GSA Annual Meeting, November 5-8, 2001

Paper No. 0
Presentation Time: 1:30 PM-5:30 PM

RECENT DISCOVERIES HELP CLARIFY ORIGINS OF LATE ARCHEAN IMPACT SPHERULE LAYERS IN THE HAMERSLEY BASIN OF WESTERN AUSTRALIA


SIMONSON, Bruce M., Geology Dept, Oberlin College, Oberlin, OH 44074, HASSLER, Scott, John F. Kennedy Univ, Orinda, CA 94563 and SMIT, Jan, Faculty of Earth Sciences, Vrije Universiteit, Amsterdam, Netherlands, bruce.simonson@oberlin.edu

Three formations in the Hamersley basin of Western Australia each contain a single late Archean layer rich in distinctive sand-size spherules of former silicate melt produced by major bolide impacts. (A Paleoproterozoic spherule layer in the Dales Gorge iron formation is not considered here). Recent discoveries shed new light on the questions of how many impacts were involved and what the target materials were. The spherule layers near the top of the Jeerinah Formation and in the upper Wittenoom Formation were formed by two different impacts around 2.63 and 2.54 Ga respectively.
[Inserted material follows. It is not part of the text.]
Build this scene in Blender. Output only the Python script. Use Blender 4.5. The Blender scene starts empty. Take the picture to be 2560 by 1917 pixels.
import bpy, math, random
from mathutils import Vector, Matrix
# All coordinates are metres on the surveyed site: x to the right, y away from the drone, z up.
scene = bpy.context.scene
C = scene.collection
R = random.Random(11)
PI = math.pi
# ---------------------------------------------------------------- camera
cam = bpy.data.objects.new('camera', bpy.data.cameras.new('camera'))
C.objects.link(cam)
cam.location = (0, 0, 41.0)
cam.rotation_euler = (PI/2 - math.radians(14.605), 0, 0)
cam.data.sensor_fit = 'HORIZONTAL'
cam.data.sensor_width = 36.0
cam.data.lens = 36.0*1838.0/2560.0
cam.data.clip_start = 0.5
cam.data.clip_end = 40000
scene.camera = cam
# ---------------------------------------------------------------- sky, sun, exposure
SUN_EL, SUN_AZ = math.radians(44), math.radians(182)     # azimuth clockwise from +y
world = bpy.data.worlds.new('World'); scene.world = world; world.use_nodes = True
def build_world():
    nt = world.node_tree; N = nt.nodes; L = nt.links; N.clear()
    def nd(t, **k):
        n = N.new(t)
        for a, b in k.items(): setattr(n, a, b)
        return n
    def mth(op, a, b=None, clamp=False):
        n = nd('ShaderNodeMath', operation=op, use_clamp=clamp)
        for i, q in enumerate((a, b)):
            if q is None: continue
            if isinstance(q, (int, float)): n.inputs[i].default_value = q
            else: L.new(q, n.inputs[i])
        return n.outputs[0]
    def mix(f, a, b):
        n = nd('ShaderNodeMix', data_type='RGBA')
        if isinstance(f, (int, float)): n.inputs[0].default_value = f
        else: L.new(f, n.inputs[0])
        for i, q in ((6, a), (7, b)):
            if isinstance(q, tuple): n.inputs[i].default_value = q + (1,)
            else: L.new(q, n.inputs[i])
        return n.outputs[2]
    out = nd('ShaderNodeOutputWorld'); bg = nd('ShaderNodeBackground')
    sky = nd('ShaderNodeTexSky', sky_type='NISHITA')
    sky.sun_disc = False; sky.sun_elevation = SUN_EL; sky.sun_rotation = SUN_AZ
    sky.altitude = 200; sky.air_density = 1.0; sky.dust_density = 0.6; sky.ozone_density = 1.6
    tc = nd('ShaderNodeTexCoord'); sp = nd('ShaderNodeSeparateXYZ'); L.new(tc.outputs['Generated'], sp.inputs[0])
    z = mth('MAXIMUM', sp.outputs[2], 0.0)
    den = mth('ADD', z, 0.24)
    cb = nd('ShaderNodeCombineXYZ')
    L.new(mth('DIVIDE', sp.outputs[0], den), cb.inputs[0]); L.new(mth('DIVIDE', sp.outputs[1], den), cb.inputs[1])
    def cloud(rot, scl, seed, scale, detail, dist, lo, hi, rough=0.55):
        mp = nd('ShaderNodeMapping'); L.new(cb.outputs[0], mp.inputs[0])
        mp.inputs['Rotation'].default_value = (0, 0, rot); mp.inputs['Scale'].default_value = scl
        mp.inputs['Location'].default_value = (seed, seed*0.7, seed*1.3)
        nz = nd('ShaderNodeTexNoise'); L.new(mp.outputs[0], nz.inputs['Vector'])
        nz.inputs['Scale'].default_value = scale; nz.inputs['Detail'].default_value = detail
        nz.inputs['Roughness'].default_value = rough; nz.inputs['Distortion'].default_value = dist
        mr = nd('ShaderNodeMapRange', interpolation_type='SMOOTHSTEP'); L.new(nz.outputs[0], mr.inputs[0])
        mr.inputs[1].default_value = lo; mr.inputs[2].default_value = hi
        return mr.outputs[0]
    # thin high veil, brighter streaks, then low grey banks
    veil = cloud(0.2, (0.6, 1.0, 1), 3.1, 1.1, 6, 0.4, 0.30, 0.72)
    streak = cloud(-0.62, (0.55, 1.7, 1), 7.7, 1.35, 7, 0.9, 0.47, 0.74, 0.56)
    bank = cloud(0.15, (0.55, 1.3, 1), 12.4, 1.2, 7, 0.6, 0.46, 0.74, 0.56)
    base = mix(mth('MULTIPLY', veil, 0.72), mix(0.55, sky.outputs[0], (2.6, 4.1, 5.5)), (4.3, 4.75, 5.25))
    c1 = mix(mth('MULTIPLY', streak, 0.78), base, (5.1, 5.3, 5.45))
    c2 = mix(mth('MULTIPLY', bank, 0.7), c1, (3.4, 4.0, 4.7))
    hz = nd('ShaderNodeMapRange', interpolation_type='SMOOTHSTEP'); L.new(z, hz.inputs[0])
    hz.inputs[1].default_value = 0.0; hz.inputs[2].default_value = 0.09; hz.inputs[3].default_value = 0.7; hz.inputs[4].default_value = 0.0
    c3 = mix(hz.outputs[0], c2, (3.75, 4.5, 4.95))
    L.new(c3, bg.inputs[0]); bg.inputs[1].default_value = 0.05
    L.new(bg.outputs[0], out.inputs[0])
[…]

The Wittenoom spherule layer, exposed throughout an area >18,000 km2, is typically a few decimeters thick and contains an aggregate thickness of one to several centimeters of spherules. In contrast, the Jeerinah spherule layer was discovered in one drill core in 1997 where it is only 6 mm thick. In 2000, a surface outcrop was discovered 50 km away in which the Jeerinah layer is 1.5 m thick with an aggregate spherule thickness of several decimeters. The third late Archean spherule-bearing layer occurs near the base of the Carawine Dolomite in the Ripon Hills area, where it is ca. 20 m thick and has the characteristics of a carbonate debris flow. Although we originally correlated it with the Wittenoom layer, this interpretation is now suspect. In July 2001, we discovered a surface exposure of a spherule-rich layer 60-70 km southeast of Ripon Hills which is about 10 m thick and similar in character to the Carawine layer, but it is in the upper part of the Jeerinah Formation, i.e., close beneath the Carawine Dolomite stratigraphically. This strongly suggests the spherule layers in the Jeerinah and Carawine represent a single ejecta layer formed by the same impact. Both of these layers also contain larger, more irregular particles with close petrographic similarities, suggesting the ejecta was deposited closer to the site of impact than any other Archean spherule layer. In contrast, the apparent absence of irregular melt particles as well as teardrop and dumbbell-shaped droplets suggest the Wittenoom layer is more distal. The Carawine spherule layer also contains quartz crystals which may have planar deformation features, suggesting a continental impact, whereas the composition of the target rocks responsible for the Wittenoom layer is still uncertain.